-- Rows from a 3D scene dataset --
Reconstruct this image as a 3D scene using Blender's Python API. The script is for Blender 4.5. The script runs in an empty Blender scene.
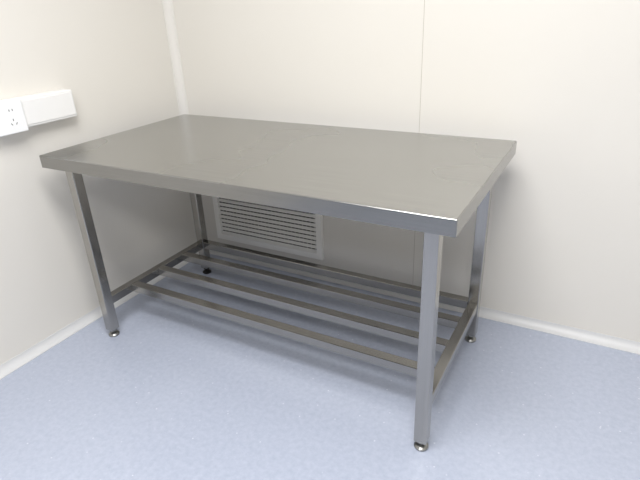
import bpy, bmesh, random
from math import *
from mathutils import Matrix, Vector
random.seed(3)
S=bpy.context.scene
S.view_settings.view_transform='Standard'
S.view_settings.look='None'
col=S.collection

# ---------------- materials ----------------
def newmat(name):
    m=bpy.data.materials.new(name); m.use_nodes=True
    nt=m.node_tree; b=nt.nodes['Principled BSDF']
    return m,nt,b
def srgb(r,g,b):
    f=lambda c:(c/255/12.92) if c/255<=.04045 else ((c/255+.055)/1.055)**2.4
    return (f(r),f(g),f(b),1)
def N(nt,t,**k):
    n=nt.nodes.new(t)
    for a,v in k.items(): setattr(n,a,v)
    return n
def plain(name,c,rough=.5,metal=0,noise=.03,scale=8,bump=0):
    m,nt,b=newmat(name)
    tc=N(nt,'ShaderNodeTexCoord'); no=N(nt,'ShaderNodeTexNoise'); no.inputs['Scale'].default_value=scale
    no.inputs['Detail'].default_value=4
    nt.links.new(tc.outputs['Object'],no.inputs['Vector'])
    r=N(nt,'ShaderNodeValToRGB'); r.color_ramp.elements[0].position=.3; r.color_ramp.elements[1].position=.7
    r.color_ramp.elements[0].color=tuple(x*(1-noise) for x in c[:3])+(1,)
    r.color_ramp.elements[1].color=tuple(min(1,x*(1+noise)) for x in c[:3])+(1,)
    nt.links.new(no.outputs['Fac'],r.inputs[0]); nt.links.new(r.outputs[0],b.inputs['Base Color'])
    b.inputs['Roughness'].default_value=rough; b.inputs['Metallic'].default_value=metal
    return m
def steel(name,c,rough,axis=0,strength=.08,smudge=.015,streak=.04):
    m,nt,b=newmat(name)
    tc=N(nt,'ShaderNodeTexCoord'); mp=N(nt,'ShaderNodeMapping')
    sc=[260,260,260]; sc[axis]=3
    mp.inputs['Scale'].default_value=sc
    nt.links.new(tc.outputs['Object'],mp.inputs['Vector'])
    no=N(nt,'ShaderNodeTexNoise'); no.inputs['Scale'].default_value=1; no.inputs['Detail'].default_value=3
    nt.links.new(mp.outputs[0],no.inputs['Vector'])
    n2=N(nt,'ShaderNodeTexNoise'); n2.inputs['Scale'].default_value=2.2; n2.inputs['Detail'].default_value=2
    nt.links.new(tc.outputs['Object'],n2.inputs['Vector'])
    mr=N(nt,'ShaderNodeMapRange'); mr.inputs[1].default_value=.3; mr.inputs[2].default_value=.7
    mr.inputs[3].default_value=rough-smudge; mr.inputs[4].default_value=rough+smudge
    nt.links.new(n2.outputs['Fac'],mr.inputs[0]); nt.links.new(mr.outputs[0],b.inputs['Roughness'])
    r=N(nt,'ShaderNodeValToRGB'); r.color_ramp.elements[0].position=.3; r.color_ramp.elements[1].position=.7
    r.color_ramp.elements[0].color=tuple(x*(1-streak) for x in c[:3])+(1,); r.color_ramp.elements[1].color=tuple(x*(1+streak) for x in c[:3])+(1,)
    nt.links.new(no.outputs['Fac'],r.inputs[0]); nt.links.new(r.outputs[0],b.inputs['Base Color'])
    bp=N(nt,'ShaderNodeBump'); bp.inputs['Strength'].default_value=strength; bp.inputs['Distance'].default_value=.001
    nt.links.new(no.outputs['Fac'],bp.inputs['Height']); nt.links.new(bp.outputs[0],b.inputs['Normal'])
    b.inputs['Metallic'].default_value=1
    return m
M_wall=plain('wall_panel_cream',srgb(225,222,216),.42,0,.006,2)
M_wall2=plain('wall_panel_unseen_dark',srgb(125,124,122),.5,0,.02,2)  # unseen front wall, greyed so the steel reflects something darker
M_cove=plain('cove_white',srgb(229,227,223),.4,0,.01,2)
M_skirt=plain('skirting_cove',srgb(214,215,217),.4,0,.01,2)
M_groove=plain('panel_joint',srgb(190,186,176),.6)
M_ceil=plain('ceiling_white',srgb(235,234,231),.5)
M_white=plain('white_plastic',srgb(236,236,236),.35,0,.01)
M_plate=plain('white_socket_plastic',srgb(240,241,243),.3,0,.01)
M_vent=plain('vent_white_paint',srgb(244,243,240),.45,0,.01)
M_dark=plain('dark_void',srgb(44,44,45),.9)
M_black=plain('black_rubber',srgb(22,22,24),.5)
M_zinc=plain('zinc_foot',srgb(150,150,148),.3,1,.05)
M_top=steel('brushed_steel_top',srgb(175,175,173),.27,0,.025,.010,.06)
M_fx=steel('brushed_steel_edge_shaded',srgb(152,151,148),.22,0,.03)  # same steel as the top, darkened to paint in the edges' darker reflections
M_sx=steel('brushed_steel_x',srgb(162,160,156),.24,0,.04)
M_sy=steel('brushed_steel_y',srgb(162,160,156),.24,1,.04)
M_sz=steel('brushed_steel_z',srgb(172,170,166),.22,2,.04)
# floor vinyl
M_floor,nt,b=newmat('blue_vinyl_floor')
tc=N(nt,'ShaderNodeTexCoord')
n1=N(nt,'ShaderNodeTexNoise'); n1.inputs['Scale'].default_value=55; n1.inputs['Detail'].default_value=6; n1.inputs['Roughness'].default_value=.7
n2=N(nt,'ShaderNodeTexNoise'); n2.inputs['Scale'].default_value=2.5; n2.inputs['Detail'].default_value=3
v=N(nt,'ShaderNodeTexVoronoi'); v.inputs['Scale'].default_value=34
for n in (n1,n2,v): nt.links.new(tc.outputs['Object'],n.inputs['Vector'])
r=N(nt,'ShaderNodeValToRGB'); r.color_ramp.elements[0].position=.32; r.color_ramp.elements[1].position=.68
r.color_ramp.elements[0].color=srgb(168,176,195); r.color_ramp.elements[1].color=srgb(182,189,206)
nt.links.new(n1.outputs['Fac'],r.inputs[0])
r2=N(nt,'ShaderNodeValToRGB'); r2.color_ramp.elements[0].position=.05; r2.color_ramp.elements[1].position=.12
r2.color_ramp.elements[0].color=(1,1,1,1); r2.color_ramp.elements[1].color=(0,0,0,1)
nt.links.new(v.outputs['Distance'],r2.inputs[0])
sp=N(nt,'ShaderNodeSeparateColor'); nt.links.new(v.outputs['Color'],sp.inputs[0])
th=N(nt,'ShaderNodeMath',operation='GREATER_THAN'); th.inputs[1].default_value=.5; nt.links.new(sp.outputs[0],th.inputs[0])
mu=N(nt,'ShaderNodeMath',operation='MULTIPLY'); nt.links.new(th.outputs[0],mu.inputs[0]); nt.links.new(r2.outputs[0],mu.inputs[1])
mu2=N(nt,'ShaderNodeMath',operation='MULTIPLY'); mu2.inputs[1].default_value=.6; nt.links.new(mu.outputs[0],mu2.inputs[0])
mx=N(nt,'ShaderNodeMix',data_type='RGBA'); nt.links.new(mu2.outputs[0],mx.inputs[0]); nt.links.new(r.outputs[0],mx.inputs[6]); mx.inputs[7].default_value=srgb(225,228,236)
mr=N(nt,'ShaderNodeMapRange'); mr.inputs[3].default_value=.17; mr.inputs[4].default_value=.26
nt.links.new(n2.outputs['Fac'],mr.inputs[0]); nt.links.new(mr.outputs[0],b.inputs['Roughness'])
b.inputs['IOR'].default_value=1.6
nt.links.new(mx.outputs[2],b.inputs['Base Color'])

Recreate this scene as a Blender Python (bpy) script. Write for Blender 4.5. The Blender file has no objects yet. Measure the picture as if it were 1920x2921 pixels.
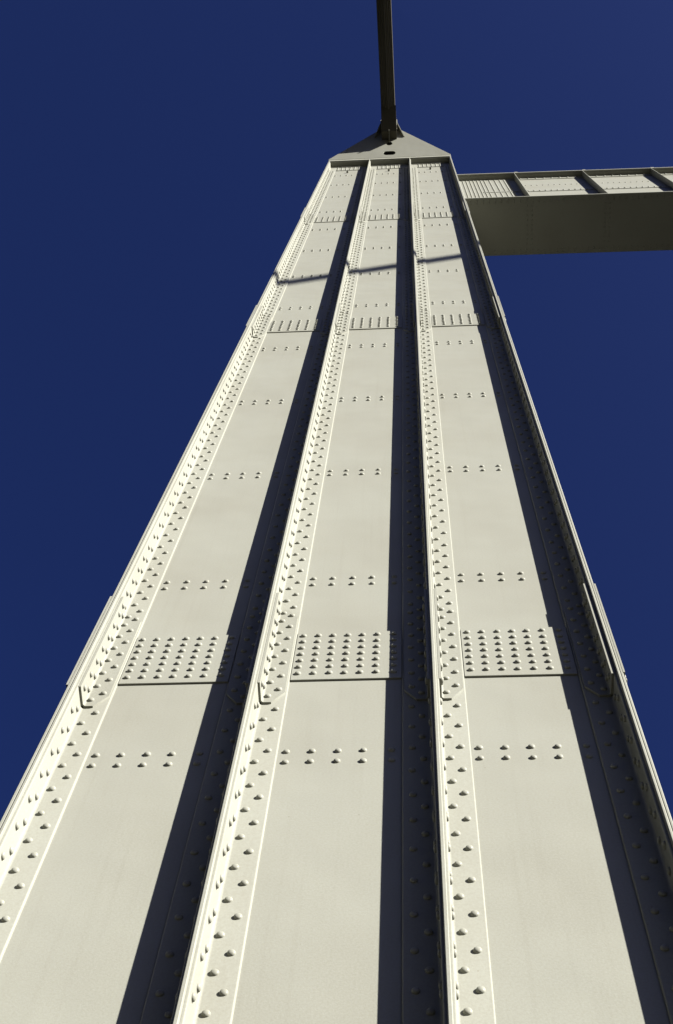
import bpy, bmesh, math, random
from mathutils import Vector, Matrix
random.seed(7)
S = bpy.context.scene
COL = S.collection
PI = math.pi

# ------------------------------------------------------------------ helpers
class MB:
    """collects geometry that becomes ONE mesh object"""
    def __init__(self):
        self.v = []; self.f = []; self.s = []
    def add(self, vs, fs, smooth=False):
        o = len(self.v)
        self.v += [tuple(p) for p in vs]
        for f in fs:
            self.f.append(tuple(i + o for i in f)); self.s.append(smooth)
    def box(self, x0, x1, y0, y1, z0, z1, b=0.003):
        """box whose long edges carry a small chamfer"""
        b = min(b, .45 * (x1 - x0), .45 * (y1 - y0), .45 * (z1 - z0))
        vs = []; idx = {}
        for sx in (0, 1):
            for sy in (0, 1):
                for sz in (0, 1):
                    c = [(x0, x1)[sx], (y0, y1)[sy], (z0, z1)[sz]]
                    d = [b if s == 0 else -b for s in (sx, sy, sz)]
                    for ax in range(3):                       # vertex lying on the face normal to ax
                        p = [c[i] + (0 if i == ax else d[i]) for i in range(3)]
                        idx[(sx, sy, sz, ax)] = len(vs); vs.append(p)
        fs = []
        def g(s, ax): return idx[(s[0], s[1], s[2], ax)]
        for ax in range(3):
            a, c = (ax + 1) % 3, (ax + 2) % 3
            for s in (0, 1):
                loop = []
                for (i, j) in ((0, 0), (1, 0), (1, 1), (0, 1)):
                    t = [0, 0, 0]; t[ax] = s; t[a] = i; t[c] = j
                    loop.append(g(t, ax))
                fs.append(loop if s else loop[::-1])
        for ax in range(3):                                    # chamfer along axis ax
            a, c = (ax + 1) % 3, (ax + 2) % 3
            for i in (0, 1):
                for j in (0, 1):
                    t0 = [0, 0, 0]; t0[a] = i; t0[c] = j; t1 = list(t0); t1[ax] = 1
                    q = [g(t0, a), g(t1, a), g(t1, c), g(t0, c)]
                    fs.append(q if (i == j) else q[::-1])
        for sx in (0, 1):
            for sy in (0, 1):
                for sz in (0, 1):
                    q = [g((sx, sy, sz), 0), g((sx, sy, sz), 1), g((sx, sy, sz), 2)]
                    fs.append(q if (sx + sy + sz) % 2 == 1 else q[::-1])
        self.add(vs, fs)
    def prism(self, poly, a, b, fn):
        """polygon (2D, ordered) swept from a to b; fn(u, v, w) -> xyz"""
        n = len(poly)
        vs = [fn(u, v, a) for u, v in poly] + [fn(u, v, b) for u, v in poly]
        fs = [[i, (i + 1) % n, n + (i + 1) % n, n + i] for i in range(n)]
        fs += [list(range(n))[::-1], [n + i for i in range(n)]]
        self.add(vs, fs)
    def rivet(self, c, nrm, r=0.0187, h=0.0138):
        """snap-head rivet: a dome standing on the surface at c"""
        n = Vector(nrm).normalized()
        t = n.orthogonal().normalized(); q = n.cross(t)
        c = Vector(c) + (t * random.gauss(0, .0011) + q * random.gauss(0, .0011))
        r *= random.uniform(.96, 1.04); h *= random.uniform(.94, 1.06)
        N = 14
        rings = ((1.0, -.1), (.985, .30), (.86, .64), (.54, .90))
        vs = []
        ph = random.random()
        for (k, z) in rings:
            for i in range(N):
                a = 2 * PI * (i + ph) / N
                vs.append(c + t * (math.cos(a) * r * k) + q * (math.sin(a) * r * k) + n * (h * z))
        vs.append(c + n * h)
        fs = []
        for k in range(3):
            for i in range(N):
                fs.append((k * N + i, k * N + (i + 1) % N, (k + 1) * N + (i + 1) % N, (k + 1) * N + i))
        for i in range(N):
            fs.append((3 * N + i, 3 * N + (i + 1) % N, 4 * N))
        self.add(vs, fs, True)
    def build(self, name, mat, parent=None, sharp=35, fix=True):
        me = bpy.data.meshes.new(name)
        me.from_pydata(self.v, [], self.f)
        me.polygons.foreach_set('use_smooth', [True] * len(self.f))
        if fix:
            bm = bmesh.new(); bm.from_mesh(me)
            bmesh.ops.recalc_face_normals(bm, faces=bm.faces)
            bm.to_mesh(me); bm.free()
        me.set_sharp_from_angle(angle=math.radians(sharp))
        me.materials.append(mat); me.update()
        o = bpy.data.objects.new(name, me); COL.objects.link(o)
        if parent: o.parent = parent
        return o

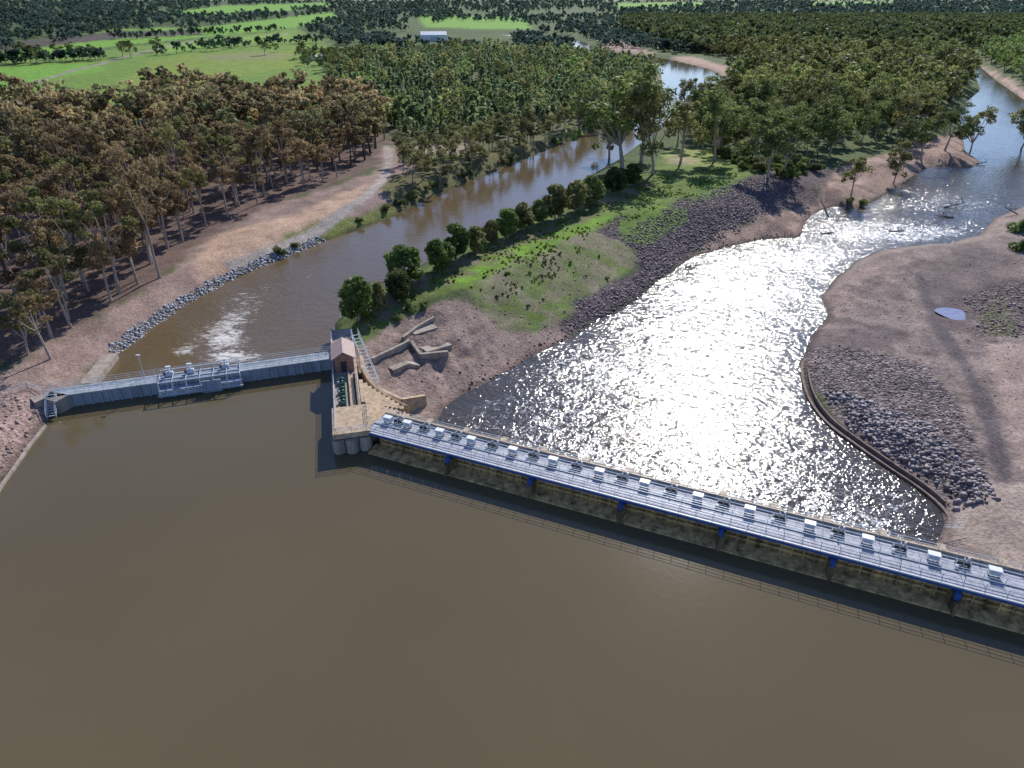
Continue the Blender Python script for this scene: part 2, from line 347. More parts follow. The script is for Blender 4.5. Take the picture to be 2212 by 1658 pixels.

-- What needs to be done --
Copy nothing but the lines from the first one in the listing through the line with "col=S.collection", and omit the pictures.

-- Completed exercise --
Reconstruct this image as a 3D scene using Blender's Python API. The script is for Blender 4.5. The script runs in an empty Blender scene.
import bpy, bmesh, random
from math import *
from mathutils import Matrix, Vector
random.seed(3)
S=bpy.context.scene
S.view_settings.view_transform='Standard'
S.view_settings.look='None'
col=S.collection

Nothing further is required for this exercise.